La risposta merita un’attenta riflessione. Credo che L’ex magistrato rappresenti la realtà sociale in modo distorto. Il punto decisivo è quello di stabilire se i comportamenti illeciti sono la regola o se, invece, come credo, la gran parte di coloro che svolgono il loro lavoro lo fa con serietà, onestà e dedizione. Quella indicata è l’eccezione non la regola. Se si accettasse l’idea opposta, la conclusione dovrebbe essere che la società è marcia e che solo la casta dei magistrati non lo sarebbe.
Nell’ultimo anno fatti sotto gli occhi di tutti hanno dimostrato che, forse, è vero il contrario e che la bonifica deve partire proprio da lì utilizzando il machete, se necessario, e non pannicelli caldi. La realtà è che la corporazione dei magistrati ha superato di molto i confini che la legge impone alla funzione giurisdizionale cercando i reati e prendendo le mosse dalla teoria aberrante che intanto si colpisce duro in attesa che venga resa una confessione che in realtà è estorta a chi si trova in una condizione di disperazione fisica e psichica tale che sarebbe disposto a firmare di avere fatto le peggiori atrocità pur di venir fuori dall’inferno.
Qualcuno crede che Gardini, Cagliari, Moroni e tutti gli altri che sono stati vittime della violenza dei giudici fossero pazzi o psico labili? O che Craxi, quando dichiarò che la sua libertà corrispondeva alla sua vita, cercasse alibi alla sua scelta dell’esilio? Se qualcuno lo pensa, sbaglia. La violenza della legge è più devastante di quella fisica e se chi la esercita non ne è consapevole non sa fare il suo mestiere.
Osserva però l’ex PM, giustamente, che la risposta avrebbe dovuto darla la politica.

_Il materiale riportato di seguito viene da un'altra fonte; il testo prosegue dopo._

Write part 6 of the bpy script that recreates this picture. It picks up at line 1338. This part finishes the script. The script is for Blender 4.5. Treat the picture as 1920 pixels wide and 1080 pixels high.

Strano che abbia dimenticato la feroce opposizione del pool di cui faceva parte all’iniziativa del Governo Amato di depenalizzare il finanziamento ai partiti che costrinse il Governo e il Presidente della Repubblica dell’epoca, Scalfaro, ad una colpevole marcia indietro.
La politica sicuramente non è stata all’altezza della drammatica situazione che si è creata e la magistratura ha tracimato travolgendo tutto e creando un danno alla società e alle Istituzioni la cui portata sta venendo alla luce solo adesso.
L’equilibrio istituzionale è una pianta gracile che non è in grado di resistere alla piena impetuosa di acque melmose e deperisce inesorabilmente.